I have a theory to explain this. I used to attribute it to the overall relative bad manners of New Yorkers, but I have come to believe that their bad driving is an artifact of learning to drive and developing driving habits within the city. In the city, every movement is ostensibly controlled by road markers, traffic lights, barricades, cops out the wazoo, the need to avoid being hit by maniacal cab drivers, the need to avoid hitting suicidal delivery men and messengers on bikes, and the need to work around masses of pedestrians and jaywalkers. There is little opportunity for coordination within this complex environment, and any hesitation will be exploited by other drivers in a quest to keep moving. You can barely move in the city at all, and your movements are so highly regulated and constrained that there is little opportunity for any kind of collaborative effort among drivers. On the contrary, driving in the city is competitive, a jockeying for position constrained only by the inconvenience that ramming another vehicle or human being or being rammed would entail. NYC drivers simply do not learn the coordination skills necessary to drive on highways outside the city.

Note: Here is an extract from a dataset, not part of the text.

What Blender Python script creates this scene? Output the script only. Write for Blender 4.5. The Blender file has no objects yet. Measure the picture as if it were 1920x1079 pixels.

Contrast this to a place like Seattle where most of the intersections out of downtown are not even controlled. Traffic jams occur, due to roadwork and sheer volume of cars, but Seattleites are by and large well able to merge and coordinate among themselves on the roads. They have a well-developed awareness of what other cars and pedestrians are doing and an ability to anticipate. They yield to pedestrians, and they generally do not tailgate. There is a lot more freedom of movement for drivers in Seattle even downtown; therefore, they have the chance to learn to coordinate those movements. I suspect that they will lose these skills as the area becomes more congested.

Contrast this also to Los Angeles where the highways are full of cars all the time and yet, for much of the time traffic is moving at high speed. This can be a little scary for a country boy like myself, but I am always amazed at how easy it is to merge onto the highway compared to NY. Again, more freedom of movement translates to better skills at coordinating those movements.

The moral of the story is that if you give people freedom, they will work out how to exercise it just fine. If you are inexperienced with freedom, you may be retarded in its exercise.

2 comments:

iceberg said...

My friend and I have known and lamented this for years; we refer to such people as "duds".

For reasons I cannot explain, I usually correctly guess the sex of any driving offender, not that I'm sexist or anything.

A can confer with you a bit of anecdotal evidence regarding the effect of traffic lights/signs/signals producing more agressive drivers , who unfortunately because of the aforementioned duds, feel they must undertake even greater risk (and impose the same) to "correct" the offset produced by the duds against their own travel times.

James G. said...

Interesting theory about the source of this sort of driving. I have only ever seen the accordion style highway traffic jams here in the UK; British drivers are horrible on open highway, but courteous and excellent drivers in town or on country roads.

Contrast this to my own semi-native suburban Atlanta, where the only way to get from point A to point B is to get on a highway; compared to here, it is easy to do highway driving. Atlantans can't drive for s*** in town, though.

I'm currently taking lessons to get my British license, and it requires a 40-minute period driving around in the car with a tester who will ask you to perform various driving maneuvers in live traffic, unlike my Georgia test which was driving around a few cones in a parking lot. And if you can't do it in a manual, you don't get a full license, only a license entitling you to drive an automatic. I prefer the way they do it here. I'm finally learning how to drive properly!